Publishers Weekly® Reviews

  • Reviewed in: Publishers Weekly, page .
  • Review Date: 2012-06-25
  • Reviewer: Staff

Wrongly convicted at 18 along with two other teenagers and sentenced to death for the 1993 murder of three eight-year-old boys in West Memphis, Ark., Echols spent nearly two decades in prison before being released in August 2011. In this searing, finely wrought memoir, Echols recalls his poverty-stricken childhood, the trial of the West Memphis 3, and the harsh realities of life on death row. Sent there in 1994, Echols journaled consistently, though many notebooks were destroyed by guards.

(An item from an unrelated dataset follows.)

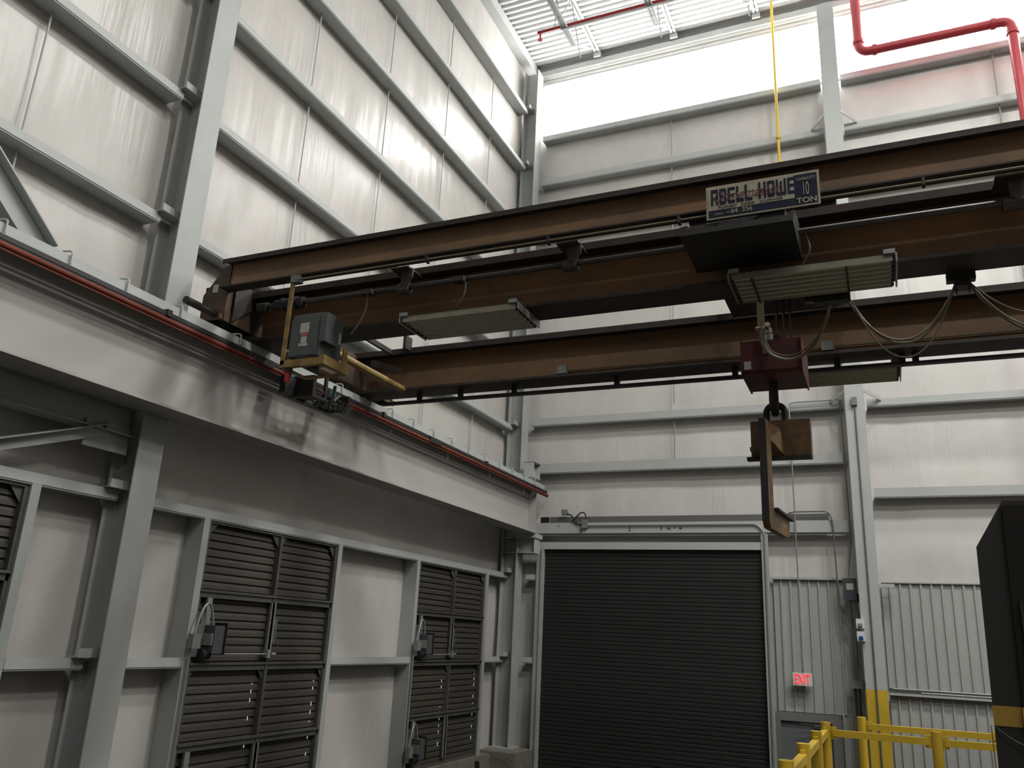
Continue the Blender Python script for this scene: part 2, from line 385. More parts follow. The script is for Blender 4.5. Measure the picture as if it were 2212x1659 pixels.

Echols describes death row as the equivalent of solitary confinement, his only human contact the infrequently allowed visitors from the outside world. Even sunlight and fresh air were denied at Varner Super Max, the facility he was transferred to in 2003. Echols recalls his less than ideal home life, with a mother who cultivated drama and a stepfather he despised (the feeling seems to have been mutual). The most affecting sections are Echols’s philosophical musings on all he has lost, his thoughts often influenced by Zen Buddhism. In one journal entry that survived the guards’ purge, Echols contemplates what he misses the most while in prison. The answer is a heart-wrenching and simple commentary on American prison life: “In the end it’s not the fruit I miss most... I miss being treated like a human being.” (Sept.)